В наши дни Несторы-летописцы не нужны. Они бесполезны, если не вредны. Почти автоматическая архивация мировых событий, в том числе рутинных и незначительных, совершается непрерывно, и автор дневника, в котором прилежно зафиксировано содержание годового комплекта ежедневных газет, едва ли сможет рассчитывать на славу Сэмюэла Пипса и благодарность потомков. Профессия хрониста сохраняет значение лишь для сферы провинциального краеведения, ибо историй города Глупова в России по-прежнему творится много.

Писатель — другое дело. Писательские дневники — это способ подкачки воздуха в замкнутую камеру литературной работы, требующей одиночества и сосредоточенности. Когда необходимо уйти от сюжетных перипетий очередной книги, писатель пишет себя — потому что больше ничего не умеет. Литераторский дневник, ведущийся пунктуально, со временем неизбежно становится книгой перемен, ибо его отдельные фрагменты вне породившего их контекста времени и индивидуального состояния обретают самостоятельную ценность. Такие фрагменты сами авторы стыдливо называют миниатюрами. Вересаевские «Записи для себя», астафьевские «Затеси», деревенские дневники Фёдора Абрамова — собрания микротекстов, напоминающих живые, готовые вот-вот распуститься древесные почки. С тою разницей, что дремлющий в почке текст может развернуться, а может и неопределённо долго продремать, особенно если в нём заложена свобода додумывания для читателя. Ведь писатель не обязан тащить читателя за воротник до конца замысла — иногда достаточно бывает подтолкнуть в нужном направлении.

Опубликованный текст — всегда диалог. Дневник по определению монологичен. Причём это тот единственный случай, когда разговор с самим собою не является объективным признаком душевного заболевания. Устройство писательского сознания позволяет придавать безмолвному дневниковому монологу внутреннюю диалогичность — собеседник предполагается не в том виде, в каком он предстал Ивану Карамазову, но в виде множества противоречивых впечатлений, спор с которыми порождает в конечном счёте литературное произведение.

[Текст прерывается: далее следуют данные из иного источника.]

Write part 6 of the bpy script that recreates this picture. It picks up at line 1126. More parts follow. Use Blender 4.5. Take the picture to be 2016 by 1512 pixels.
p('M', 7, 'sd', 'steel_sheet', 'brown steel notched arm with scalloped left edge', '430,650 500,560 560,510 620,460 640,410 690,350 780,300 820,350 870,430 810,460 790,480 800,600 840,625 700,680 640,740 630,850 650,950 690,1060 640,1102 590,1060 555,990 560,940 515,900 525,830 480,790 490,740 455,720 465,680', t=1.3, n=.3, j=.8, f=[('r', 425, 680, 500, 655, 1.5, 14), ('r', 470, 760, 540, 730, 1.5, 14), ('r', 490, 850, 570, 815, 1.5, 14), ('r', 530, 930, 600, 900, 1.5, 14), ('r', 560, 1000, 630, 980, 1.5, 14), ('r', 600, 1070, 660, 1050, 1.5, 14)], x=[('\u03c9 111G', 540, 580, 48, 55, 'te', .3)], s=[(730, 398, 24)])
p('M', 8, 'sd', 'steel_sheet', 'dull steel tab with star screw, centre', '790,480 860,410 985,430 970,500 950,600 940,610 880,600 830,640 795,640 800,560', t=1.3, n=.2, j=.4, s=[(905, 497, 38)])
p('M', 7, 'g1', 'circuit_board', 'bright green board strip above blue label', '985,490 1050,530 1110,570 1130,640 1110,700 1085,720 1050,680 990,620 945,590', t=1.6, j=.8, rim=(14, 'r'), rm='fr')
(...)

Чтобы подтвердить этот тезис, вновь дадим слово Максу Фришу: «Неизреченное — пустота между словами, а слова всегда говорят о второстепенном, о чём мы, собственно, и не думаем. Наше истинное желание в лучшем случае поддаётся лишь описанию, а это дословно означает: писать вокруг да около. Окружать. Давать показания, которые никогда не выражают нашего истинного переживания, остающегося неизреченным; они могут лишь обозначить его границы, максимально близкие и точные, и истинное, неизреченное выступает в лучшем случае в виде напряжения между этими высказываниями».

Время, когда вести дневник станет некому, называется концом света.